I did some small tests (actually more troubleshooting ) with OLTP compression, a couple of weeks back.
Some execution times nearly doubled, I wanted to get a clear understanding of what happened so I asked to trace the procedure.
Which was easy since dbms_application.set_module could be used in the procedure to set the module and the action.
This made it much less cumbersome to enable the trace, the dbms_monitor package has a procedure which allows you to start tracing whenever the combination of service_name and module is used very handy
so in the end I used this to trace
DBMS_MONITOR.SERV_MOD_ACT_TRACE_ENABLE('SERVICE_NAME','MODULE');
That made it easy to trace as soon as the procedure was launched and avoid to play around with logon triggers and trace more, then necessary.

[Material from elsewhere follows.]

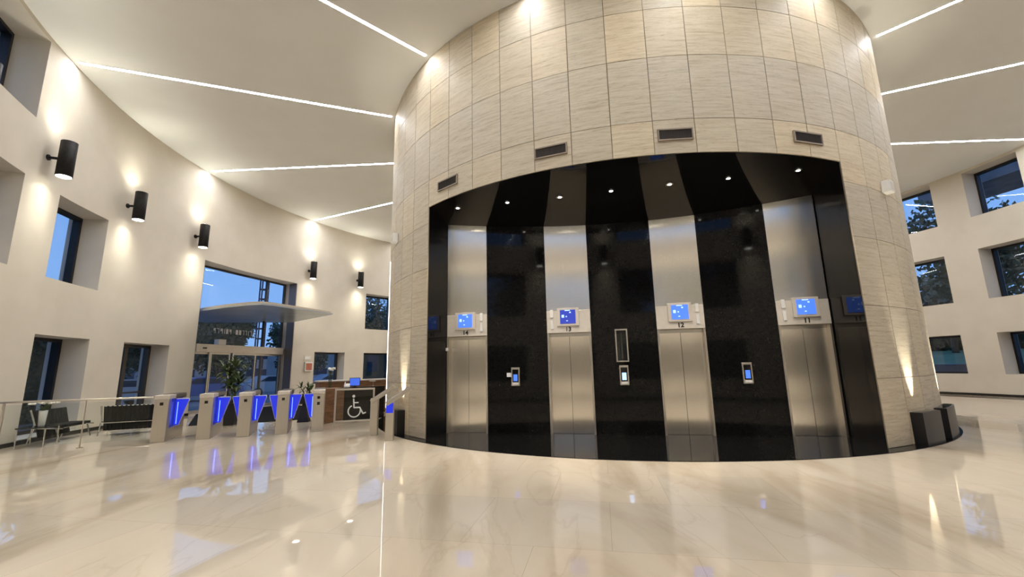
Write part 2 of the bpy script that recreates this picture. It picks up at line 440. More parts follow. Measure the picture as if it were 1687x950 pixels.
for i, o in enumerate(OPL + OPR + OPB):
    if o == ENT: continue
    window(*o, mullion=(o[0] == LEFTC[2][0]), bronze=(o[0] in (LEFTC[2][0], LEFTC[3][0])))

# ---------------- entrance glazing (door_1)
ent = bpy.data.objects.new('door_1', None); COL.objects.link(ent); ent['kind'] = 'structure'
ea = -103.6
ent.location = P(ea, 17.30, 0); ent.rotation_euler = (0, 0, math.radians(ea))
HW = 17.30 * math.sin(math.radians(9.2)) - 0.01
bm = NB()
for x0, x1 in ((-HW, -HW + .07), (HW - .07, HW), (-1.55, -1.49), (HW - .50, HW - .44)):
    box(bm, x0, x1, -0.10, 0.02, 0.001, 6.24)
for z in (6.17, 4.20):
    box(bm, -HW + .07, HW - .07, -0.10, 0.02, z, z + .06)
obj('curtain_wall_frame', bm, M['bronze_frame'], ent)
bm = NB(); box(bm, -HW + .07, HW - .07, -0.05, -0.04, 2.84, 6.17)
obj('pane', bm, M['glass'], ent)
bm = NB(); box(bm, -HW + .07, HW - .60, -0.02, 0.24, 2.50, 2.84, bev=.01)
hd = obj('door_header', bm, M['header_steel'], ent)
bm = NB(); box(bm, HW - 1.05, HW - .88, 0.241, 0.27, 2.64, 2.70)
obj('motion_sensor', bm, M['dark_glass'], hd)
def leaf(x0, x1, y):
    b1 = NB(); t = .055
    box(b1, x0, x0 + t, y - .03, y + .03, 0.01, 2.5); box(b1, x1 - t, x1, y - .03, y + .03, 0.01, 2.5)
    box(b1, x0 + t, x1 - t, y - .03, y + .03, 0.01, 0.11); box(b1, x0 + t, x1 - t, y - .03, y + .03, 2.42, 2.5)
    lf = obj('door_leaf', b1, M['trim_steel'], ent)
    b2 = NB(); box(b2, x0 + t, x1 - t, y - .005, y + .005, .11, 2.42); obj('pane', b2, M['glass'], lf)
leaf(-HW + .08, -1.05, 0.03); leaf(-1.03, 0.28, 0.11); leaf(.40, 1.45, 0.11); leaf(1.25, HW - .1, 0.03)
bm = NB()
arc_box(bm, -112.78, -112.70, RW + .01, RG - .10, 0.001, 6.24, 1); arc_box(bm, -94.50, -94.42, RW + .01, RG - .10, 0.001, 6.24, 1)
inv = (Matrix.Translation(ent.location) @ Matrix.Rotation(math.radians(ea), 4, 'Z')).inverted()
bmesh.ops.transform(bm, matrix=inv, verts=bm.verts)
obj('reveal_cladding', bm, principled('reveal_metal', (0.17, 0.15, 0.14), 0.4, metal=0.3), ent)
bm = NB()   # mirrored lettering, seen from behind
random.seed(3)
x = -.95
while x < 1.25:
    wd = random.choice((.05, .10, .12))
    zl = 3.36
    box(bm, x, x + .025, -0.038, -0.033, zl, zl + .22)
    if wd > .05:
        box(bm, x + .025, x + wd, -0.038, -0.033, zl + random.choice((0, .1, .195)), zl + .0 + random.choice((.12, .22)) if False else zl + .22)
    x += wd + .06
    if abs(x - .1) < .08: x += .18
obj('lettering', bm, M['white_card'], ent)
bm = NB(); box(bm, HW - 2.0, HW - 1.62, -.03, .22, 2.842, 3.08, bev=.01)
obj('sensor_box', bm, M['white_plastic'], ent)

# canopy passing through the glass above the doors
bm = NB()
cp = [(-12.78, 17.47), (-11.3, 16.70), (-10.2, 16.27), (-9.56, 16.15), (-9.32, 16.45), (-8.23, 19.46), (-11.57, 22.31), (-13.4, 22.0), (-15.67, 21.6), (-15.2, 19.2)]
cpz = 4.14
slab(bm, [Vector((x, y, cpz)) for x, y in cp], [Vector((x, y, cpz + .06)) for x, y in cp])
can = obj('entrance_canopy', bm, M['canopy'])
tag(can, 'flat grey-blue pointed canopy through the glass above the entrance doors', 'canopy')
can.location = (0, 0, 0)
bm = NB()
cen = Vector((-11.8, 19.3, 0))
cin = [tuple((Vector((x, y, 0)) * .97 + cen * .03).to_2d()) for x, y in cp]
slab(bm, [Vector((x, y, cpz + .061)) for x, y in cin], [Vector((x, y, cpz + .15)) for x, y in cin])
obj('canopy_fascia', bm, M['canopy_top'], can)['label'] = 'beige metal fascia'

# ---------------- black granite plinth
bm = NB(); arc_box(bm, -180, 180, 0.5, RP, 0.001, 0.012, 160)
struct('trim_1', bm, M['granite'])

# ---------------- the stone-clad core
ROWS = [0.012, 1.262, 2.66, 4.06, 5.22, 6.374, 7.795, 8.93, HCEIL]
STEP = 5.625; A0 = -1.9
OPA0, OPA1 = A0 - 45.0, A0 + 22.5
def core():
    bm = NB(); uvl = bm.loops.layers.uv.new('UVMap'); cl = bm.loops.layers.color.new('tone')
    rnd = random.Random(11)
    g = 0.055; zg = 0.006
    for k in range(64):
        a = A0 + STEP * (k - 32); a1 = a + STEP; am = a + STEP / 2
        inopen = OPA0 < am < OPA1
        for j in range(len(ROWS) - 1):
            z0, z1 = ROWS[j], ROWS[j + 1]
            tone = (rnd.random(), rnd.random(), rnd.random(), 1)
            if j in (2, 4, 6): tone = (tone[0] * .6 + .4, tone[1], tone[2], 1)
            if j == 5: tone = (tone[0] * .45, tone[1], tone[2], 1)
            if inopen:
                if z1 <= 5.5: continue
                z0 = max(z0, 5.657)
            zz0, zz1 = z0 + zg, z1 - zg
            if z0 == 5.657: zz0 = 5.657
            seg = 4
            vs = []
            for i in range(seg + 1):
                aa = (a + g) + (a1 - a - 2 * g) * i / seg
                vs.append((bm.verts.new(P(aa, RD - .03, zz0)), bm.verts.new(P(aa, RD, zz0)), bm.verts.new(P(aa, RD, zz1)), bm.verts.new(P(aa, RD - .03, zz1)), aa))
            fs = []
            for i in range(seg):
                p, q = vs[i], vs[i + 1]
                for kk in range(3):
                    fs.append((bm.faces.new((p[kk], q[kk], q[kk + 1], p[kk + 1])), None))
            fs.append((bm.faces.new((vs[0][0], vs[0][1], vs[0][2], vs[0][3])), None))
            fs.append((bm.faces.new((vs[-1][3], vs[-1][2], vs[-1][1], vs[-1][0])), None))
            ang = {}
            for p in vs:
                for kk in range(4): ang[p[kk]] = p[4]
            for f, _ in fs:
                for lp in f.loops:
                    lp[uvl].uv = (math.radians(ang[lp.vert]) * RD, lp.vert.co.z); lp[cl] = tone
    bmesh.ops.recalc_face_normals(bm, faces=bm.faces)
    return struct('wall_core', bm, M['travertine'])
wc = core()
bm = NB()   # backing behind the stone joints
arc_box(bm, OPA1 + .05, 360 + OPA0 - .05, RD - .034, RD - .012, 0.012, 5.657, 160)
arc_box(bm, -180, 180, RD - .034, RD - .012, 5.66, HCEIL, 220)
struct('trim_2', bm, M['grout'])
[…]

I did the tests both with a warmed up DB cache as with a flushed db cache and will do them again next week the results were in the same league
But back to the problem, speed of the query was much slower.
I checked both
NONCOMPRESSED
45810 rows updated.
Elapsed: 00:00:01.59
COMPRESSED
45810 rows updated.
Elapsed: 00:00:04.38
Quite a difference …
The query looks a bit like this I had to obfuscate because of privacy reasons :
UPDATE TAB1 SET
(COLUMNS ....)
= (SELECT COLUMNS ....
FROM TAB2
WHERE TAB2.ID = TAB1.TAB2_ID)
WHERE TAB2.DATE_FIELD = TO_DATE('31/03/2015' ,'DD/MM/YYYY')

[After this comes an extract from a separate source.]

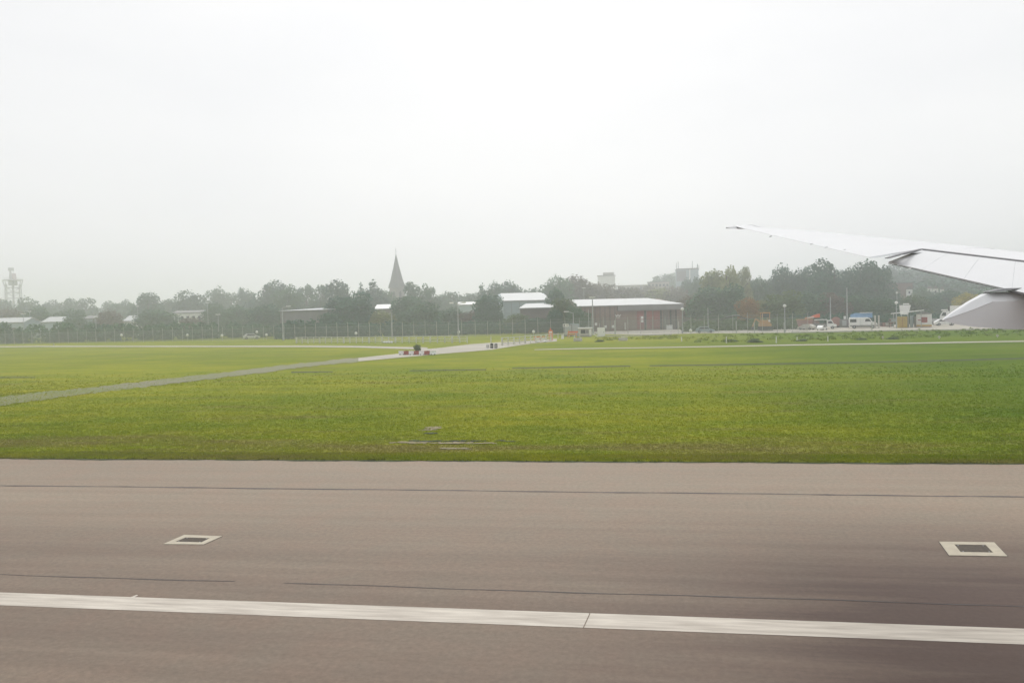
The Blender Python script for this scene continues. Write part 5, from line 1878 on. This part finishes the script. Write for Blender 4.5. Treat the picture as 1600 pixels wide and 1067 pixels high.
hin = Vector((lin(h_a, h_b, 8.0), 8.0, 0))
te1, te2 = flapte(1388, 409.5, 0.75), flapte(1600, 457.5, 0.75)
te3 = te1.lerp(te2, 1.0) + (te2 - te1) * 0.9
h0 = onwing(1440, 390.5)
h1 = onwing(1600, 409.5)
h2 = h1 + (h1 - h0) * 1.3
mid0, mid1 = onwing(1404, 398.5), None
th = Vector((0.03, 0, -0.10))
dn = Vector((0.012, 0, -0.012))
fm = MB()
for (a0, a1, b1, b0) in ((te1, te2, h1, h0), (te2, te3, h2, h1)):
    N_ = 8
    for q in range(N_):
        t0_, t1_ = q / N_, (q + 1) / N_
        A0, A1, B0, B1 = a0.lerp(a1, t0_), a0.lerp(a1, t1_), b0.lerp(b1, t0_), b0.lerp(b1, t1_)
        mA0, mA1 = A0.lerp(B0, 0.55) + Vector((0, 0, 0.008)), A1.lerp(B1, 0.55) + Vector((0, 0, 0.008))
        fm.poly([A0, A1, mA1, mA0]).poly([mA0, mA1, B1, B0]).poly([A0 + dn, A1 + dn, B1 + dn, B0 + dn]).poly([A0, A1, A1 + dn, A0 + dn])
flap = fm.build('flap', M['wingwhite'], wing, world=True)
for t0_ in (0.30, 0.62, 0.93):
    a, b = te1.lerp(te2, t0_), h0.lerp(h1, t0_)
    m0 = a.lerp(b, 0.55) + Vector((0, 0, 0.009))
    MB().rod(a, m0, 0.0018, n=4).rod(m0, b, 0.0018, n=4).build('panel_seam', M['galv'], wing, world=True)
mb = MB()
for a, b in ((te1, te2), (te2, te3)):
    mb.rod(a + Vector((0, 0, -0.02)), b + Vector((0, 0, -0.02)), 0.006, n=5)
mb.build('flap_edge', M['wingdark'], wing, world=True)
# grey trailing edge of the wing above the flap (spoiler edges)
pts = [(1386, 403.5, 0.006), (1404, 398.2, 0.010), (1440, 390.2, 0.017), (1520, 399.6, 0.015), (1600, 409, 0.014)]
mb = MB()
P = [(onwing(x, y), w) for x, y, w in pts]
P.append((h2, 0.02))
for (a, wa), (b, wb) in zip(P[:-1], P[1:]):
    mb.loft([[a + Vector((-0.03, 0, wa)), a + Vector((0.03, 0, wa)), a + Vector((0.03, 0, -wa)), a + Vector((-0.03, 0, -wa))],
             [b + Vector((-0.03, 0, wb)), b + Vector((0.03, 0, wb)), b + Vector((0.03, 0, -wb)), b + Vector((-0.03, 0, -wb))]])
mb.build('spoiler_edge', M['wingdark'], wing, world=True)
# flap outboard end: thin grey wedge
w = [onwing(*q) for q in ((1356.5, 403.2), (1379, 396.4), (1399, 398.0), (1404, 398.9), (1380, 399.2))]
MB().loft([w, [p + Vector((0.12, 0.02, 0.0)) for p in w]]).build('flap_end_fairing', M['galv'], wing, world=True)
a, b = flapte(1500, 411, 0.1), flapte(1585, 416, 0.12)
MB().rod(a, b, 0.010, n=4).build('panel_line', M['galv'], wing, world=True)

# flap track fairing (pointed canoe body), tail towards the rear
can = thing('flap_fairing', 'pale grey pointed flap fairing hanging under the wing at the right edge', 'wing fairing', (5, 10, CAMH - 0.5))
D = 10.0


def cpt(px, py, D=10.0):
    return at(px, py, D)


stn = [((1474.5, 498.5), (1476, 501.0), 0.03), ((1492, 488.5), (1492, 506.5), 0.10), ((1520, 472.8), (1520, 510.5), 0.17), ((1552, 457), (1552, 512.8), 0.22),
       ((1600, 455), (1600, 515.0), 0.25), ((1700, 452), (1700, 518), 0.27), ((1860, 452), (1860, 510), 0.25), ((1960, 462), (1960, 490), 0.12)]
rings = []
for k, (a_, b_, w_) in enumerate(stn):
    a, b = cpt(*a_), cpt(*b_)
    h = a.z - b.z
    x, y = a.x, a.y
    ch_ = min(0.11, h * 0.3)
    rings.append([(x, y, b.z), (x, y + 2 * w_, b.z + 0.2 * h), (x, y + 2 * w_, b.z + 0.7 * h), (x, y + 1.4 * w_, a.z), (x + 0.02, y + 0.55 * w_ , a.z), (x, y, a.z - ch_), (x, y, b.z + 0.1 * h)])
MB().loft(rings).build('fairing_body', M['winggrey'], can, world=True)
rings2 = []
for k, (a_, b_, w_) in enumerate(stn[:4]):
    a, b = cpt(*a_), cpt(*b_)
    h = a.z - b.z
    ch_ = min(0.11, h * 0.3)
    x, y = a.x, a.y
    z1, z0 = a.z + 0.004, a.z - ch_
    rings2.append([(x - 0.004, y - 0.006, z0), (x + 0.01, y + 0.55 * w_, z1 + 0.004), (x + 0.01, y + 1.4 * w_, z1 + 0.004), (x + 0.01, y + 1.4 * w_, z1 - 0.01), (x, y + 0.5 * w_, z1 - 0.012), (x, y, z0 - 0.004)])
MB().loft(rings2).build('upper_cowl', M['wingwhite'], can, world=True)
a, b = cpt(1554, 455.5), cpt(1568, 450.5)
MB().loft([[a + Vector((-0.05, 0.02, 0)), a + Vector((0.12, 0.02, 0)), a + Vector((0.12, 0.3, 0)), a + Vector((-0.05, 0.3, 0))],
           [b + Vector((0.03, 0.05, 0)), b + Vector((0.25, 0.05, 0)), b + Vector((0.25, 0.3, 0)), b + Vector((0.03, 0.3, 0))]]).build('hinge_bracket', M['wingdark'], can, world=True)

# ------------------------------------------------------------------ haze
hz_m = bpy.data.materials.new('haze_air')
hz_m.use_nodes = True
t = hz_m.node_tree
t.nodes.clear()
o_ = t.nodes.new('ShaderNodeOutputMaterial')
v_ = t.nodes.new('ShaderNodeVolumePrincipled')
v_.inputs['Color'].default_value = (0.955, 0.972, 1.0, 1)
v_.inputs['Density'].default_value = 0.00128
v_.inputs['Anisotropy'].default_value = 0.72
t.links.new(v_.outputs[0], o_.inputs['Volume'])
hb = MB().box((0, 500, 25.0), (2840, 1840, 53)).build('haze', hz_m)
setp(hb, 'pale overcast haze filling the air over the airfield', kind='stuff')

This is how the trace file looks like after being processed with Method R profiler a tool i really can recommend, it save me lots of time, time you can use to solve you performance issue, instead of crawling through raw trace files …
Here You see the uncompressed trace
Philippe,
just a wild guess: maybe you get some row migration problems with the updates in the OLTP compressed table. Though OLTP compression should be (according to the documentation) able to compress during updates – it seems not to be. At least that's what Jonathan Lewis says in http://allthingsoracle.com/compression-in-oracle-part-3-oltp-compression/ (and there are some articles in Randolf Geist's blog showing the same problem). Only if there is a mix of updates and inserts the compression works: so an updates unpacks the formerly compressed row and this may lead to a row migration.
Regards
Martin Preiss
thank you martin to come by indeed that might be the issue the idea was to investigate further but had no time yet.